A Commuting Projector Model with a Non-zero Quantized Hall conductance

TL;DR

This paper constructs an exactly solvable lattice model for 2+1D SPT phases with non-zero Hall conductance, overcoming previous no-go theorems by using a rotor model with infinite states per site.

Contribution

It introduces a new commuting projector model for non-zero Hall conductance by ungauging a lattice rotor model, expanding the class of exactly solvable topological phases.

Findings

Confirmed non-zero Hall conductance via Chern number calculation.

Constructed a Hamiltonian with mutually commuting local projectors.

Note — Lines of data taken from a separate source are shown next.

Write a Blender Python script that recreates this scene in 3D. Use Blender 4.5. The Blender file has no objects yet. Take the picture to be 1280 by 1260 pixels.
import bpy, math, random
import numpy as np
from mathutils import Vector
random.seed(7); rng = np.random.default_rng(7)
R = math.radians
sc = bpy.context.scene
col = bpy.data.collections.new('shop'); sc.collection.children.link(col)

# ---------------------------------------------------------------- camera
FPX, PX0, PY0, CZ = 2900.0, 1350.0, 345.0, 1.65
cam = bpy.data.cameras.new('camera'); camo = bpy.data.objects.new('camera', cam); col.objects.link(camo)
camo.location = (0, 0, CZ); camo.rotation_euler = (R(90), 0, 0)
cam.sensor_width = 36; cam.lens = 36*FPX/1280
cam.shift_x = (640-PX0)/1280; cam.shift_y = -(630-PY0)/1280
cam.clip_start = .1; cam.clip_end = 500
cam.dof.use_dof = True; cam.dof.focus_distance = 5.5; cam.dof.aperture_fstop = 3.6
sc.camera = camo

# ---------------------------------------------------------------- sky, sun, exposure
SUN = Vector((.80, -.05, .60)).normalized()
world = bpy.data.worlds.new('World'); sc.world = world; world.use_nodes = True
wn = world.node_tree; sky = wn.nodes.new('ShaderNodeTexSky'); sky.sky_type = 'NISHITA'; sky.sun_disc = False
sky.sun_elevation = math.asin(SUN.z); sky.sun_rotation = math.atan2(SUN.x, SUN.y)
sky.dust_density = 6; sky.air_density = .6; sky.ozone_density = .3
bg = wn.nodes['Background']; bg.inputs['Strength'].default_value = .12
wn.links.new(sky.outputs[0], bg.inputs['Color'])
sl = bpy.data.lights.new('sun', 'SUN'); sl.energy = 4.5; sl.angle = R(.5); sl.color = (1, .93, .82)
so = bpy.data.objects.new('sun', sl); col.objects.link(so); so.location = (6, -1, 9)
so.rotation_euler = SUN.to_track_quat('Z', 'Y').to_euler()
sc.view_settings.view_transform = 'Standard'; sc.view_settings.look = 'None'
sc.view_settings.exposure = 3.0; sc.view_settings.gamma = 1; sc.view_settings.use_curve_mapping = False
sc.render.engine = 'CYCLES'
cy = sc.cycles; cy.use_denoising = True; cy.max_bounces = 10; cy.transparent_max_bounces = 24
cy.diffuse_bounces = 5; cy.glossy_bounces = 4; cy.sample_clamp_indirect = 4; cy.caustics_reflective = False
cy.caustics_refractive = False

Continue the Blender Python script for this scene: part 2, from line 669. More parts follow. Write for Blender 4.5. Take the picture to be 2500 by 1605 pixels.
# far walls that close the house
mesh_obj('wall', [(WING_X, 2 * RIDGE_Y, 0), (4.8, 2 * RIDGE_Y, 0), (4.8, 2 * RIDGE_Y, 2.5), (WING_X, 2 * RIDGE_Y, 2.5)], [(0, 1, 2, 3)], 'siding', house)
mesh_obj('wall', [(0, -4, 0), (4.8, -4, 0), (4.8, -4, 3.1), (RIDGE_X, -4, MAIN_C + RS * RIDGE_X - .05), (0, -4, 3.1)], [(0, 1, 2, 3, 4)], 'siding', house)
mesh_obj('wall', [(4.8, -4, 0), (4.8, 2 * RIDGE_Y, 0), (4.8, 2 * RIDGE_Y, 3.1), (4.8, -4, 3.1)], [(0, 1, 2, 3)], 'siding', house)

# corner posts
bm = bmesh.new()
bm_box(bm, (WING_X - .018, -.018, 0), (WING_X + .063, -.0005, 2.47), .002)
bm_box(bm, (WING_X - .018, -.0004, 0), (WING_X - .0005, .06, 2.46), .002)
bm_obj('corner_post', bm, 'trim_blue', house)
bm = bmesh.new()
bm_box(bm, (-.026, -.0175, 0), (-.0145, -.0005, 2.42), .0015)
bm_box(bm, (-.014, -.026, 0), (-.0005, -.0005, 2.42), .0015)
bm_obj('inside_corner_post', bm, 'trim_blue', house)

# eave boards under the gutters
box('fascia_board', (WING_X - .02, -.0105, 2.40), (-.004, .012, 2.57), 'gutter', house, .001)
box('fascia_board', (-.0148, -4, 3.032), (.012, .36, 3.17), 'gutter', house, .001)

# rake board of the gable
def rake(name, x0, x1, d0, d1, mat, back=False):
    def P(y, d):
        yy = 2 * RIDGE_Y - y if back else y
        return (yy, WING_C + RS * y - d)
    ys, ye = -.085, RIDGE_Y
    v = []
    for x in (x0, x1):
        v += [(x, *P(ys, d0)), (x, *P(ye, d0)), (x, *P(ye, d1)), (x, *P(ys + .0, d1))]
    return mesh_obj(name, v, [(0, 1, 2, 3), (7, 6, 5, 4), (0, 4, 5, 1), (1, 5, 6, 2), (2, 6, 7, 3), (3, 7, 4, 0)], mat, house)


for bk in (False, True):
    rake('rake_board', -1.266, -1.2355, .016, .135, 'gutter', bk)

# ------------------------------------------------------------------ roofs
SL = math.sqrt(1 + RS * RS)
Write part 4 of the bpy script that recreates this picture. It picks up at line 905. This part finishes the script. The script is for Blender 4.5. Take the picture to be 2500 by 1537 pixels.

Demonstrated evasion of the no-go theorem for non-zero Hall conductance models.

Abstract

By ungauging a recently discovered lattice rotor model for Chern-Simons theory, we create an exactly soluble path integral on spacetime lattice for $U^\kappa(1)$ Symmetry Protected Topological (SPT) phases in $2+1$ dimensions with a non-zero Hall conductance. We then convert the path integral on a $2+1$d spacetime lattice into a $2$d Hamiltonian lattice model, and show that the Hamiltonian consists of mutually commuting local projectors. We confirm the non-zero Hall conductance by calculating the Chern number of the exact ground state. It has recently been suggested that no commuting projector model can host a nonzero Hall conductance. We evade this no-go theorem by considering a rotor model, with a countably infinite number of states per site.